A: After 2012-2013 we stopped talking about the need to regulate the economy, for example concerning the size of banks, or concerning rating agencies. We backtracked, which is why I am pessimistic about our preparedness. We have a non-thinking attitude towards globalisation and that does not yield positive results.
 
Q: Do we still have international coordination?
 
A: Coordination is mostly gone. Nobody plays that role anymore. Not the IMF and not the EU, and the United States president's policies are not helping. As a result, the mechanism that was created at the G20, which was very helpful because it involved emerging countries, has fallen apart. Ten years ago, governments accepted leaving that role to the IMF. I'm not sure it is able to play it today, but the future will tell.
 
Q: Do you believe that Donald Trump's election is a consequence of the crisis?
 
A: I believe so.
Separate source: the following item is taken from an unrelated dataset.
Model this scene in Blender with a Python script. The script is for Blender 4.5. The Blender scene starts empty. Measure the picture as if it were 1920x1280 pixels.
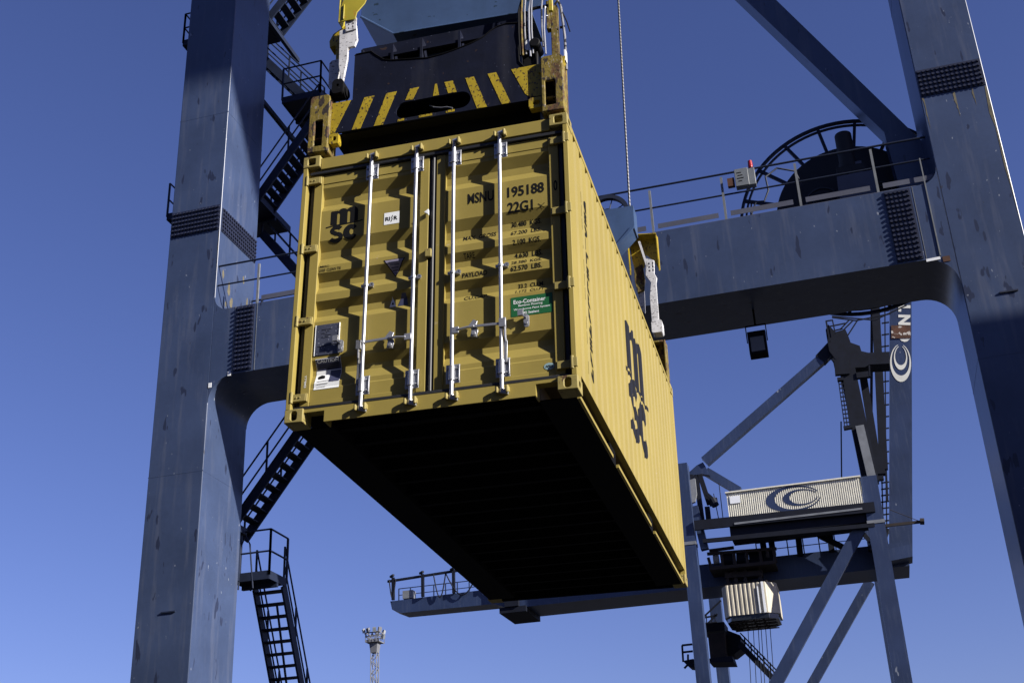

I'm not saying that there was a single reason for Trump's election, but today's political situation is not unconnected to the crisis we lived through, both in the US with Trump and in Europe.
 
Q: Connected how?
 
A: One of the consequences of the crisis has been completely underestimated, in my opinion: the populism that is appearing everywhere is the direct outcome of the crisis and of the way that it was handled after 2011/2012, by favouring solutions that were going to increase inequalities.
 
Quantitative easing (by which central banks inject liquidity into the banking system) was useful and welcome. But it is a policy that is basically designed to bail out the financial system, and therefore serves the richest people on the planet.
 
When there's a fire, firemen intervene and there is water everywhere. But then you need to mop up, which we didn't do. And because this water flowed into the pockets of some, and not of everyone, there was a surge in inequality.